Who is in control anyway?

In the Daily Reckoning newsletter editor Callum Newman uses Malcolm Gladwell’s description of power relationships to draw a parallel between Korean pilots crashing planes into mountains and the economy, pointing out our politicians are like distracted, doomed aviators ignoring the obvious features they about to collide with.

Is that fair though? In a plane the passengers are strapped in their seats and have to take their the pilots in trust, in real life we have control — all of our actions affect the vehicle that is our economy.

Unlike a plane we can jump out and do our own thing, we can refuse to buy one good or service and we can set up a business for ourselves when we see a market that isn’t being serviced.
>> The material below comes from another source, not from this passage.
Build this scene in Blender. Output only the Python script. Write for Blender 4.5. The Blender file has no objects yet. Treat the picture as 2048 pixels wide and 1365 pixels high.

Where the analogy does work though is our politicians – and many business leaders – aren’t paying attention to major demographic and economic shifts.

The question is “why?” Most of these people aren’t stupid and they have access to better information than most of us, which is one of the reasons they are in power.

Perhaps it’s because we don’t want to hear the truth; that our assumptions about what the state will provide and how our economy is developing are flawed.

In many ways, particularly in a modern Western democracy, our politician are mirrors of ourselves. They tell is what they think we’d like to hear.

The problem isn’t in the cockpit, it’s back at the boarding gate where we’re more worried whether we’ll get a packet of nuts than whether we should agree to embark on a rough journey to a destination we don’t expect.